The one short-lived exception I referred to above was John Paul I. I was awed by his sense of humour and joking around - it struck me as very un-pontifflike - but I dared to hope that perhaps the Catholic church was actually entering the twentieth century! John Paul I, whose time in office was measured in days rather than years, is rumoured to have been murdered, though given the Vatican's enforced secrecy under pain of death, hellfire and excommunication (I'm not sure which possibility would be most feared by the cardinals), we'll probably never know for sure. How would you conduct a murder investigation in such conditions? Now THERE's some fertile ground for writers of murder mysteries! How about it, Ian Rankin? Or Louise Penny, Deborah Crombie or Antonia Fraser?

While Cardinal Ratzinger was generally regarded as an ultraconservative candidate for the last pope, I have to say that I actually respected him for having the guts to set a first-in-many-centuries precedent by stepping aside when he felt unable or unwilling to continue to fulfil his duties as pope.
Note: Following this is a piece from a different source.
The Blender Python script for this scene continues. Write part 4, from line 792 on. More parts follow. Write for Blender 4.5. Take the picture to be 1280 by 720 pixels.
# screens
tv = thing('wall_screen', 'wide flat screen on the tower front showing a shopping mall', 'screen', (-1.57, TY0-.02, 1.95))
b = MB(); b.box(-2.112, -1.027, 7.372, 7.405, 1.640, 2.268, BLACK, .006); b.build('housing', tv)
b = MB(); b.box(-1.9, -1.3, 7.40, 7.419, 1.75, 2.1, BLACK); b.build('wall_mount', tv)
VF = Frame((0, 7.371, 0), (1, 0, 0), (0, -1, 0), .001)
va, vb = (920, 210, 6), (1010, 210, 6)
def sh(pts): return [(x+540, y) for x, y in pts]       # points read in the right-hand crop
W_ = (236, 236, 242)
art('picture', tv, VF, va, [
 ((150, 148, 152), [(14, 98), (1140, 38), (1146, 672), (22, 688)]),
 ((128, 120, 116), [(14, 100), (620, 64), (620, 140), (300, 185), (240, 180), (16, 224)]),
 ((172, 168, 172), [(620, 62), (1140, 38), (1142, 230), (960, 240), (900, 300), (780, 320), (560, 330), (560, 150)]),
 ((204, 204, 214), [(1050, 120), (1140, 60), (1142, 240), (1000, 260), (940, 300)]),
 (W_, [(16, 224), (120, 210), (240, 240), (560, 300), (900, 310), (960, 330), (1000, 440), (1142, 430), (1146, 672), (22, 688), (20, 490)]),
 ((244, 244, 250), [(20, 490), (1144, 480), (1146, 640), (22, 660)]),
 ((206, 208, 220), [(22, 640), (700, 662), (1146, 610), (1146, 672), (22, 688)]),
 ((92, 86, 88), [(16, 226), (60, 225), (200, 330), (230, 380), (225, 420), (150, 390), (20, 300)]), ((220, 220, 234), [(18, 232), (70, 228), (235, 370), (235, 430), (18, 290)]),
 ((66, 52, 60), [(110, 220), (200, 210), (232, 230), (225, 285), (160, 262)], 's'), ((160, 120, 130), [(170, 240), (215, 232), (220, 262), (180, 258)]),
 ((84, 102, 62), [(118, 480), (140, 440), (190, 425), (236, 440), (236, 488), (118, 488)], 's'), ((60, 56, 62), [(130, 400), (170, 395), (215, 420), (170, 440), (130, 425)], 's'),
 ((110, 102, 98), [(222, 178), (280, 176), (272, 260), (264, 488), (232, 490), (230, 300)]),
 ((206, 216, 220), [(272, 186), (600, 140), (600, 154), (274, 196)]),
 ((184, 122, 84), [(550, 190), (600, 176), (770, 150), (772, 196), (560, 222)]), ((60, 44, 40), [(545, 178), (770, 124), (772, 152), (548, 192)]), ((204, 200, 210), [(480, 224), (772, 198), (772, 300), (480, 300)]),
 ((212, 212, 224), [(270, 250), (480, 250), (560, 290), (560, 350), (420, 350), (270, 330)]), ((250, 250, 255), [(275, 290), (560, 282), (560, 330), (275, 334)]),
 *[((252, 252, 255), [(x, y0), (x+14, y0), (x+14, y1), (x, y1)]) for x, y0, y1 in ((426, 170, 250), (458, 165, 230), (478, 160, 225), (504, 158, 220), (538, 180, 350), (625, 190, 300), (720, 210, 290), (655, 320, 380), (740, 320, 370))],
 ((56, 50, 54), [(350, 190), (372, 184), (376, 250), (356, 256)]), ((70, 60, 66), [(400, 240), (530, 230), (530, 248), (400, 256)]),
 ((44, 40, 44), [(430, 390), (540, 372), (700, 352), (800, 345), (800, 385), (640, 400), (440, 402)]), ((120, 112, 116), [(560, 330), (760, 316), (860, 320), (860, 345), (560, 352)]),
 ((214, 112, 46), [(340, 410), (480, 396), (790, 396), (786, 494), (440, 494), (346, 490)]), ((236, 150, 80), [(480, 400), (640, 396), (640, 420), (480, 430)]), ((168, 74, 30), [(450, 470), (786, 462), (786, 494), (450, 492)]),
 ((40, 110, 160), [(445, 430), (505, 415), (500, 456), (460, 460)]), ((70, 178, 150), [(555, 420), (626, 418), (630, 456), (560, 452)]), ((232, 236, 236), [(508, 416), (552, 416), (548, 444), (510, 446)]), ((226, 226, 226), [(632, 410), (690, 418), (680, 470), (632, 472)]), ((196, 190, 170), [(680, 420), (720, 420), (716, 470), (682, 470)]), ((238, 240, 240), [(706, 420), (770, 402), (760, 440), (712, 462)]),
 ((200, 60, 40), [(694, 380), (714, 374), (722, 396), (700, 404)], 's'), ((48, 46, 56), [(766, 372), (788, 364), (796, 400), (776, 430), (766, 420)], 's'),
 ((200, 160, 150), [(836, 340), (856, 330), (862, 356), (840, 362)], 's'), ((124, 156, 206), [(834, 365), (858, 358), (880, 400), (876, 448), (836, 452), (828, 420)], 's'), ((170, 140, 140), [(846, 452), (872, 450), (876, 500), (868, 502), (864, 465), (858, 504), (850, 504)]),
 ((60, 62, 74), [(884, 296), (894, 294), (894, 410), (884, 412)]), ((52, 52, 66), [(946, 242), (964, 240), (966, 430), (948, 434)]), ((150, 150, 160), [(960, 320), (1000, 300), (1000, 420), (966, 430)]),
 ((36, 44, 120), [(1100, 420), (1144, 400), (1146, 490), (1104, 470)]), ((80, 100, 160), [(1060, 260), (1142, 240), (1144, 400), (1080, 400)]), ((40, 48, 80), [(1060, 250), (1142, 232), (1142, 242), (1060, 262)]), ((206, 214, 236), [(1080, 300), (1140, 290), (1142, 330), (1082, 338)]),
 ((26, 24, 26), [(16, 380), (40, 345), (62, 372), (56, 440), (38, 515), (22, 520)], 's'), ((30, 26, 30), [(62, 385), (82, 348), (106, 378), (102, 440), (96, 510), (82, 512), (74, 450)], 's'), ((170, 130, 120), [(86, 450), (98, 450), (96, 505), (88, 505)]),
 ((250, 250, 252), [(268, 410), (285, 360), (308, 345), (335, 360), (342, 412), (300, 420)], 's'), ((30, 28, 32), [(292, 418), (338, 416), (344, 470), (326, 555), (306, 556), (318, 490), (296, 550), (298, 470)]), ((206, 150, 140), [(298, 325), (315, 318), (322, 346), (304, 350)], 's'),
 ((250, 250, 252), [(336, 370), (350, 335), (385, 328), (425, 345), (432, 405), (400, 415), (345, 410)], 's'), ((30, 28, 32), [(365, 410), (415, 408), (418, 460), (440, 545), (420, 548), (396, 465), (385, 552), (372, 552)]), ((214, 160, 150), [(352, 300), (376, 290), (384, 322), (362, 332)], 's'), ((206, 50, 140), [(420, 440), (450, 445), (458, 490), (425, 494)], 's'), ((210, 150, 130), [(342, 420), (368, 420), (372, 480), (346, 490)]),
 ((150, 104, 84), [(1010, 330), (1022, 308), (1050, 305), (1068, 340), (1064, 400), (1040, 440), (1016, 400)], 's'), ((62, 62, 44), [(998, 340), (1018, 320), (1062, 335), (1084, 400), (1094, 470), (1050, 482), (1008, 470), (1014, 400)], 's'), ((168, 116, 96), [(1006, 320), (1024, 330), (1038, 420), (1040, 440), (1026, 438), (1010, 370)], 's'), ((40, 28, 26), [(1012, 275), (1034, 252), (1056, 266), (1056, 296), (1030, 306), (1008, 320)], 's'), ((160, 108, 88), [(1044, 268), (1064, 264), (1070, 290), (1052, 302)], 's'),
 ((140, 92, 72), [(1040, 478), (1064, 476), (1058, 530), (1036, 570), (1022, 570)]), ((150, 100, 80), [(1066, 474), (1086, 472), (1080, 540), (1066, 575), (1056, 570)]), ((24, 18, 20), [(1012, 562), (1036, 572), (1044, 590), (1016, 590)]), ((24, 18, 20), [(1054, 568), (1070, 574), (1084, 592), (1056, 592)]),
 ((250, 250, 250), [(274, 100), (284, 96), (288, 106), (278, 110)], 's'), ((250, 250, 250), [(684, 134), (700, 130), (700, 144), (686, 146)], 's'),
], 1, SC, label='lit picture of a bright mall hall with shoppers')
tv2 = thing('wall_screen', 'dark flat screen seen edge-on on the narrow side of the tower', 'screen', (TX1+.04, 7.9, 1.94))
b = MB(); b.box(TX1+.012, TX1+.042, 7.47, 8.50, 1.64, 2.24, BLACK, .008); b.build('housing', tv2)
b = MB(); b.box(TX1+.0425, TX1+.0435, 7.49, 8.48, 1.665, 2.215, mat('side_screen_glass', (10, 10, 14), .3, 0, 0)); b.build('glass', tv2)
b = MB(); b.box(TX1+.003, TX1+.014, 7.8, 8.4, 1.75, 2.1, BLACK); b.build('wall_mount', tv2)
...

It seemed like a pretty dramatic way of announcing that he did NOT consider himself infallible. Contrast that with the vigil for John Paul II, where the faithful hovered nervously in St. Peter's Square, nervously asking each other, "Is he dead yet?" Not a very dignified way to go, if you ask me!

Anyway, as we approach the busy ecclesiastical Easter season, we shall see the extent to which Pope Francis makes a credible and promising leader of the Catholic church.